━━━━━ Dataset section ━━━━━

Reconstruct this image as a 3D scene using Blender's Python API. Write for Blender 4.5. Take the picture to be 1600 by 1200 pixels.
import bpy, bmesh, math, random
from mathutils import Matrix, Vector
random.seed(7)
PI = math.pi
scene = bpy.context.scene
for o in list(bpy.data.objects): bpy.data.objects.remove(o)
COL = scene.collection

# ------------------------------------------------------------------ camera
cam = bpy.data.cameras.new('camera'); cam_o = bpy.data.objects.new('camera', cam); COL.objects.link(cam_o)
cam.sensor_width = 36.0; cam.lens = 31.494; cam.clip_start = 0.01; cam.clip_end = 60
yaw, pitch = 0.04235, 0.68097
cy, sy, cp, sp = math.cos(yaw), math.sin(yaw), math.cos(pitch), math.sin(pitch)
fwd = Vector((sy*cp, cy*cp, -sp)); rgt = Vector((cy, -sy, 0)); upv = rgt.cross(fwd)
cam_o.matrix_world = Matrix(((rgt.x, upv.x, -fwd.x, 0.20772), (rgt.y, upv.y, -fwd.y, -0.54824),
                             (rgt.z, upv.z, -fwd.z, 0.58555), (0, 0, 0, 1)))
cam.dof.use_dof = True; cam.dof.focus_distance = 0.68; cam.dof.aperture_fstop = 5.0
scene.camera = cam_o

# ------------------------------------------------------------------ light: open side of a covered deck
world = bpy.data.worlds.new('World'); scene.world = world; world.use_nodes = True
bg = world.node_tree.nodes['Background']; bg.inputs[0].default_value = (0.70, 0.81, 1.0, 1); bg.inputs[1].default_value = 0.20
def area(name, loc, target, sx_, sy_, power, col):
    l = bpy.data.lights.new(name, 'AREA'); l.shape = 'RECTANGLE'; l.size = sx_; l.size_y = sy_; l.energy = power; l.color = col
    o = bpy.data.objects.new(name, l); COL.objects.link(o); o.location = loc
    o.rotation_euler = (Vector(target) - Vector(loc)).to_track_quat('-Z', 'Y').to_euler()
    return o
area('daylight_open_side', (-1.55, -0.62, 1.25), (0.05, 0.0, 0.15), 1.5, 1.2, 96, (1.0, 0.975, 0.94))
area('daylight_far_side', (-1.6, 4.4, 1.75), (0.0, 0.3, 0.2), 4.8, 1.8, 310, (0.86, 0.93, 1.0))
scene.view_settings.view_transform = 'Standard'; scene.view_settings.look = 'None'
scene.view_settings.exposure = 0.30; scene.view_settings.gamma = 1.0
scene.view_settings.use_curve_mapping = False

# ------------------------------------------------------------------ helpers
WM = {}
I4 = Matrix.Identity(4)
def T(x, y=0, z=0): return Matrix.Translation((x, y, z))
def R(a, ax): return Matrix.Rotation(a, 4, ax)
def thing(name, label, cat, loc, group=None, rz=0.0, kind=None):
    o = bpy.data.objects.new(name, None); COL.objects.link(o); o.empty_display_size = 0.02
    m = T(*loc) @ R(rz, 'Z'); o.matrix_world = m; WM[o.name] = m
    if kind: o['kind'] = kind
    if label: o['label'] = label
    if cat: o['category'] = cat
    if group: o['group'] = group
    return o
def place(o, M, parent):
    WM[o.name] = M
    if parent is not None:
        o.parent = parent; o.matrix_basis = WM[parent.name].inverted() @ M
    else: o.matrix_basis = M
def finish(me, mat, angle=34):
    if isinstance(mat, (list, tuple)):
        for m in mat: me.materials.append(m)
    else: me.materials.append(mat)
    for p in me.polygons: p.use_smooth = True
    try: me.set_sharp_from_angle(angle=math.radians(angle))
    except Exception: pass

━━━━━

Set task -
For each line in the data above that contains the string "scene", extract the line.

Answer to this problem -
Reconstruct this image as a 3D scene using Blender's Python API. Write for Blender 4.5. Take the picture to be 1600 by 1200 pixels.
scene = bpy.context.scene
COL = scene.collection
scene.camera = cam_o
world = bpy.data.worlds.new('World'); scene.world = world; world.use_nodes = True
scene.view_settings.view_transform = 'Standard'; scene.view_settings.look = 'None'
scene.view_settings.exposure = 0.30; scene.view_settings.gamma = 1.0
scene.view_settings.use_curve_mapping = False